Выход, очевидно, следует искать где-то «вовне» – в максимальном удалении от личности писателя, но таком, которое в конечном итоге приблизило бы нас к ней на максимально возможное расстояние.
Без гнева и страсти?
Ещё раз вспомним Ахматову:
Страну знобит, а омский каторжанин
Всё понял и на всём поставил крест.
Вот он сейчас перемешает всё
И сам над первозданным беспорядком,
Как некий дух, взнесётся. Полночь бьёт.
Перо скрипит, и многие страницы
Семёновским припахивают плацем.
«Семёновский плац» – факт личной биографии Достоевского. Но в не меньшей мере – факт общей «биографии» русского XIX столетия. Они существуют не «рядом», не один подле другого, а вместе, один в другом – в своей исторической взаимопроницаемости, спаянности, нерасторжимости.
Я говорю о художнике как субъекте всемирного исторического действа, требующего от него не эффектных выходов на историческую авансцену, «а полной гибели всерьёз».
«Весь» Достоевский может быть понят только в реальном историческом контексте.
В книге Б. Бурсова нет недостатка в оговорках относительно важности исторического подхода к личности Достоевского. И у него, слава богу, мы не встретим тех забавных «исторических» открытий, к которым приходят порой некоторые исследователи [1144].
Но – удивительное дело. При изрядном количестве называемых Б. Бурсовым имён, при всей насыщенности его «литературного пространства» нас вдруг посещает чувство, что пространство это чрезвычайно разреженное – в смысле нехватки реального исторического воздуха.
Исполненные глубокого смысла «внешние» события – от грома севастопольских пушек и «либеральной весны» конца 1850-х – начала 1860-х гг. до кровавой балканской драмы и отчаянных вспышек народовольческих бомб – всё это, повторяю, осталось «за кадром», никак в нём не отражаясь и на него не влияя. Литература как бы поглотила историю, вернее, отодвинула её в сторону.
Но не отстранилась ли при этом сама литература?
Речь идёт не о количестве и даже не о «качестве» необходимых исследователю (в нашем случае – «романисту-исследователю») исторических фактов. В конце концов их отбор – дело автора. Речь идёт об «ощущеньи шагов Истории самой». О том, как всеобщее историческое бытие сопрячь с интимнейшим микрокосмом личности, включить одно в другое, понимая это единство отнюдь не в механическом, а в органическом смысле.
Да не сочтут это трюизмом – путь к Достоевскому проходит через Достоевского.
И можно ли пройти «сквозь» Достоевского так, как мёртвый исследовательский зонд проходит сквозь верхние слои стратосферы, аккуратно фиксируя количество заряженных частиц?
«С гением необходимо сжиться, чтобы в полной мере оценить его гениальность», – пишет Б. Бурсов. И тут он бесконечно прав. С гением действительно надо сжиться, – если, конечно, это в наших силах.
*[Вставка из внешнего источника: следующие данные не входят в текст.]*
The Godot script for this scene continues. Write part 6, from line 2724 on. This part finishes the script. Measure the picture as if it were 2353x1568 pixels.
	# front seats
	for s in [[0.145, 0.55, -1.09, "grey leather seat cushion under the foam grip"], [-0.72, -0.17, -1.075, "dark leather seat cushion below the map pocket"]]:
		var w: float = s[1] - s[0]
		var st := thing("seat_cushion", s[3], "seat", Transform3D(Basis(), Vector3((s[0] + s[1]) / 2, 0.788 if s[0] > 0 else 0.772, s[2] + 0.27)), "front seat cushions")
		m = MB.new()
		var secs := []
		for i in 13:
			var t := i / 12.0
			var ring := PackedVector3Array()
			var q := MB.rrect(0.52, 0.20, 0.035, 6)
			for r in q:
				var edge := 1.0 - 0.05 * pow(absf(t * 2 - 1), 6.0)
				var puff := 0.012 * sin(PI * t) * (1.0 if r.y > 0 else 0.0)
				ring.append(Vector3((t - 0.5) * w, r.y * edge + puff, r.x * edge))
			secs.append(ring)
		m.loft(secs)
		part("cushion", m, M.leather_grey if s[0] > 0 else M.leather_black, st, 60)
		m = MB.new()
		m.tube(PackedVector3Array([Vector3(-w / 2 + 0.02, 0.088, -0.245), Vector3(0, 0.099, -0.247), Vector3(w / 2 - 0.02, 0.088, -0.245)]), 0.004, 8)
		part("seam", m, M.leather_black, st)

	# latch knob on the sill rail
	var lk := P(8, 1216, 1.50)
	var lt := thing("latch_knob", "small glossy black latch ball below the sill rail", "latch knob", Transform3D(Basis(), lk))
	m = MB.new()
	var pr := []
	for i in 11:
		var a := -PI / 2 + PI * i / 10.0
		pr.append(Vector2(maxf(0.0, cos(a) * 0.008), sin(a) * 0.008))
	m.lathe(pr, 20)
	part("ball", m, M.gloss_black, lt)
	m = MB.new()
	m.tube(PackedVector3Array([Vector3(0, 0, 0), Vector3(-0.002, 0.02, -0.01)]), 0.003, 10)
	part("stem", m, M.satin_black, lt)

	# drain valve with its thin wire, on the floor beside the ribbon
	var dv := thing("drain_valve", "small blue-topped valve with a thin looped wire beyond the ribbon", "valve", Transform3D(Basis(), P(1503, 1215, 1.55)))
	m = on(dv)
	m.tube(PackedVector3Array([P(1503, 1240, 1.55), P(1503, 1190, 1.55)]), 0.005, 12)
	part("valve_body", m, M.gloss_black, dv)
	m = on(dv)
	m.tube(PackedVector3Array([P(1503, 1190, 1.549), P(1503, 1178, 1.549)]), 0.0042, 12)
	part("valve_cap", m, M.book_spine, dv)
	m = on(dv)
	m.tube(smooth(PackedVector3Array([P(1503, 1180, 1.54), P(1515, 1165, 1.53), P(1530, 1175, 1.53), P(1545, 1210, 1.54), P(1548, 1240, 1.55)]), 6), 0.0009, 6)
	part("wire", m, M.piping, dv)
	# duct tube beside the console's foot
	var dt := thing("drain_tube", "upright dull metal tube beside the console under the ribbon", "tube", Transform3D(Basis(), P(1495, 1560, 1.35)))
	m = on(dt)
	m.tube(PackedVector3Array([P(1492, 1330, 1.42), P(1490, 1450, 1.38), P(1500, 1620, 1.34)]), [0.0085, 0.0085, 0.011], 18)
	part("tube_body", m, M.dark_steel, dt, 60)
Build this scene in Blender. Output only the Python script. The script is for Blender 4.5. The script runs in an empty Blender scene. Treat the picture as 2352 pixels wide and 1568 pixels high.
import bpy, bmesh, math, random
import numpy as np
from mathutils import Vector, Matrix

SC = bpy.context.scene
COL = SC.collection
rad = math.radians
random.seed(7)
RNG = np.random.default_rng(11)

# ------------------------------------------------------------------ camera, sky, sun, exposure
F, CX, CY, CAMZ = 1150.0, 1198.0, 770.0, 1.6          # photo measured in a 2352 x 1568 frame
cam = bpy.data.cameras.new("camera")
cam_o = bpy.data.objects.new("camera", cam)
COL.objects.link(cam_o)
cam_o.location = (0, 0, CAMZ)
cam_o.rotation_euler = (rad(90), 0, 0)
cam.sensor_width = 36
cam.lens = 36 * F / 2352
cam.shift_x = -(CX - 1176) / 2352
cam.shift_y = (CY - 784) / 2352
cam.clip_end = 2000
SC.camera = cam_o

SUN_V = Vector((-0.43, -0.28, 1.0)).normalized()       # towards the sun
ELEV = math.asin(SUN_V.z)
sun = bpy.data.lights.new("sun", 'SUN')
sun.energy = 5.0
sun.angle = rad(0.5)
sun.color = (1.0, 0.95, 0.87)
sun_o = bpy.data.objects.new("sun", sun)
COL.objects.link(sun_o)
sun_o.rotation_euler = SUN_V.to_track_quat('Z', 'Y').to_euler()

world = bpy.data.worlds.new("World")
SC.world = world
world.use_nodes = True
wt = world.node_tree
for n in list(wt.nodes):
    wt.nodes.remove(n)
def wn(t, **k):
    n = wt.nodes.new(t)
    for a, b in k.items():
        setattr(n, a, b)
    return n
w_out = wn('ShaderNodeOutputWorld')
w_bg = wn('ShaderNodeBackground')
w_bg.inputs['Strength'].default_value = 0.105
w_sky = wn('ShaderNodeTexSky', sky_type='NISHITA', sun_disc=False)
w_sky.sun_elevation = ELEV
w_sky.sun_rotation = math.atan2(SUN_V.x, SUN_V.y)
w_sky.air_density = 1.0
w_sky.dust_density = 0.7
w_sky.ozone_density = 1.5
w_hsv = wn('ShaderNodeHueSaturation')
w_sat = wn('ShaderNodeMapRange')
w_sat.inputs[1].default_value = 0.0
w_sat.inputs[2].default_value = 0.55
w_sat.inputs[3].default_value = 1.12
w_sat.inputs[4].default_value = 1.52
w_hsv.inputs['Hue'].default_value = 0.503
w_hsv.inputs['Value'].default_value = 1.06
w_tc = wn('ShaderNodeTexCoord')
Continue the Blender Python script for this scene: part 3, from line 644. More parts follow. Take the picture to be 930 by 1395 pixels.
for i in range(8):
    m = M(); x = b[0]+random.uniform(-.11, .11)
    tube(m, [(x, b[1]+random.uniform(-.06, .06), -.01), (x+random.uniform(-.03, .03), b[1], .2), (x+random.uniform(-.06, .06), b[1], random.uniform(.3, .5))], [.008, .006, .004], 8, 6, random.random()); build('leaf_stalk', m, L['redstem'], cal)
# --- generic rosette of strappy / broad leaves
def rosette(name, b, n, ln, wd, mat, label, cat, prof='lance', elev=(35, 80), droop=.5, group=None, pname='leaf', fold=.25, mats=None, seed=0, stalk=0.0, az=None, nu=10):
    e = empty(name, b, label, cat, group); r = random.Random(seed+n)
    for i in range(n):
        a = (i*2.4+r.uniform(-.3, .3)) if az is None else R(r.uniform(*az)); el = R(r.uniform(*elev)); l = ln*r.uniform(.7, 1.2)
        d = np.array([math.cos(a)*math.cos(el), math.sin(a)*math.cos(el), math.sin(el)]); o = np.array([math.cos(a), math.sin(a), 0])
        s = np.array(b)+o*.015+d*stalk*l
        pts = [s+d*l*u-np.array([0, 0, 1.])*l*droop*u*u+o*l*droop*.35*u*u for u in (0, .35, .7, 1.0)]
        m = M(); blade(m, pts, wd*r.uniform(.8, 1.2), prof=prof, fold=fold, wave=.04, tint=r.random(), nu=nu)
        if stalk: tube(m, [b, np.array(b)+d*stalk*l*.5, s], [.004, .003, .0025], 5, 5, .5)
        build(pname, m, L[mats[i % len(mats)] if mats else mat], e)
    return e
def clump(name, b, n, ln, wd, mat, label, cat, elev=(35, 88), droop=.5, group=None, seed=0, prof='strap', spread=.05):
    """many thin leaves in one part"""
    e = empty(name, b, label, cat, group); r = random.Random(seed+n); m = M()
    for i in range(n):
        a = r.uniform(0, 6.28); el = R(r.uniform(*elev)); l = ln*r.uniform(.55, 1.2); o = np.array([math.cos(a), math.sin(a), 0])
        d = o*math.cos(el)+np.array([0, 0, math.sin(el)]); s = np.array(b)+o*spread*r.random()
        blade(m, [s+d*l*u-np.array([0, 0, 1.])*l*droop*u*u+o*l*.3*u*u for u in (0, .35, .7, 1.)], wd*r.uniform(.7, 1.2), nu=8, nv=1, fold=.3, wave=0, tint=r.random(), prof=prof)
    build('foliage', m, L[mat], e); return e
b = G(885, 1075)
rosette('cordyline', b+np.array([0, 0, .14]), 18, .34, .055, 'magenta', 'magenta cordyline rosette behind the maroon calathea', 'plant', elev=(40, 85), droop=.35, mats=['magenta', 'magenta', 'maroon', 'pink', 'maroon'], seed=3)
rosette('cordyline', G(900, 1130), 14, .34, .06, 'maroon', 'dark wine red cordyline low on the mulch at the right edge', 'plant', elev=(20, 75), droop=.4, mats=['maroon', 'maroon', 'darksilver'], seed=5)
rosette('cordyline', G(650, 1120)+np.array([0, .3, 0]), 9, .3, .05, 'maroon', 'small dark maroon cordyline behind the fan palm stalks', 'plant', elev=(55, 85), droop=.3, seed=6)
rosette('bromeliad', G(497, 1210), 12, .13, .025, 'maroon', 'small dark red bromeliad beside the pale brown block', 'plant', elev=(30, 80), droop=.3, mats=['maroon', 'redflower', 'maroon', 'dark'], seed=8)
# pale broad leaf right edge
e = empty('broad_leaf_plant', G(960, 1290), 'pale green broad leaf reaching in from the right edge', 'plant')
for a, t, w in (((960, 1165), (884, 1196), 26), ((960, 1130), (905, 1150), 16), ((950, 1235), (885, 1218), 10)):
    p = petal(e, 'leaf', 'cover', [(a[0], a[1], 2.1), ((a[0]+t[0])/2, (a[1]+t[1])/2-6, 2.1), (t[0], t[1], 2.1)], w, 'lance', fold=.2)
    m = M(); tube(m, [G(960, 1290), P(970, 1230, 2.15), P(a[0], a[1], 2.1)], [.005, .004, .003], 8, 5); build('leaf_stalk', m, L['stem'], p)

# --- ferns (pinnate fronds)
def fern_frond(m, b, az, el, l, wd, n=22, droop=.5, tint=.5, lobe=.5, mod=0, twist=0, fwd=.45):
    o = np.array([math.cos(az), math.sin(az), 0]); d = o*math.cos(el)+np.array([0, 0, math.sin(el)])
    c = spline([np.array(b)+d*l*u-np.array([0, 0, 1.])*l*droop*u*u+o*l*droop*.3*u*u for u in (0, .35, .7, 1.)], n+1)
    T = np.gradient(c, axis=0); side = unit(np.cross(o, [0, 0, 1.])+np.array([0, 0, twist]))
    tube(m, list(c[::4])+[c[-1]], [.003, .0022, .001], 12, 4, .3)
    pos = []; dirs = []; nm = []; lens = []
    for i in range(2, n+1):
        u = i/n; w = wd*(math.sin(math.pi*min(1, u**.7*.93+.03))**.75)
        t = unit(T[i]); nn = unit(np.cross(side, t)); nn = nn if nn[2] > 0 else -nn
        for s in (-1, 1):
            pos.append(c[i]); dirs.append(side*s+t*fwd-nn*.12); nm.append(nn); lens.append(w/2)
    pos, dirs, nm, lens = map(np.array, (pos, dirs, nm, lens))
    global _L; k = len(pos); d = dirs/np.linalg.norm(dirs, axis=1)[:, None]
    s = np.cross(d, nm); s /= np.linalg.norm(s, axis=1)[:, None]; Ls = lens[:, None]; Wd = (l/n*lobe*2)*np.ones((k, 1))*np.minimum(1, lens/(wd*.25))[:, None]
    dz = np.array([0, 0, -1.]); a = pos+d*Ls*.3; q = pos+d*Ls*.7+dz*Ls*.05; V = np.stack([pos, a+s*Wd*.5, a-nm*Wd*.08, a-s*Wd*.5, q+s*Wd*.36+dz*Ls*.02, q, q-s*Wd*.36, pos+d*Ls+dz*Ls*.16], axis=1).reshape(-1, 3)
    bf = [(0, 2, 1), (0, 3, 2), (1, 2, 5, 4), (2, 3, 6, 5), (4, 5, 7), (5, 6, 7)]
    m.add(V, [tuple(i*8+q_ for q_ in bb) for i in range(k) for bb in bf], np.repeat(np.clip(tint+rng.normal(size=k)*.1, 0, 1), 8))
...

В процессе «вживания» гений не остаётся посторонним к личности самого исследователя. Как всякая личность, он, гений, требует личностного к себе отношения.
Б. Бурсов заканчивает свою книгу ссылкой на известную античную традицию, предписывающую историку сохранять полное хладнокровие по отношению к своим героям.
Один польский исследователь заметил, что основателю этой традиции своим sine ira et studio «удалось ввести в заблуждение многих, поверивших, будто он и в самом деле писал “без гнева и без страсти”» [1145].
Писателей не следует понимать слишком буквально.
* * *
Помнится, кто-то сказал, что в России, для того чтобы заниматься писательством, надо иметь либо десятины Толстого, либо каторгу Достоевского.
Каторга Достоевского такой же значительный факт его духовной биографии, как и биографии эмпирической,
«…Совершенно неверно, – говорит В. Вересаев в предисловии к своей книге о Пушкине, – будто весь строй души великого человека, во всех его проявлениях, носит какой-то величественный, несвойственный другим людям отпечаток. Если Гораций, действительно, бежал с поля битвы при Филиппах, “нечестно брося щит”, – то бежал он как самый обыкновенный трус, а не как особенный какой-то талантливый трус» [1146].
Для чего нужна нам личность Достоевского? Зачем вообще знать что-то о писателе, помимо того, что уже вложено им в его произведения?
Своей книгой Б. Бурсов поставил эту проблему. Но одновременно и продемонстрировал исчерпанность старых – чисто литературоведческих – методов её решения.
Личность гения (как и личность любого человека) имеет абсолютную ценность. Строго говоря, в личности может быть нечто, чего нет в тексте, но в тексте нет ничего, чего бы не было в личности.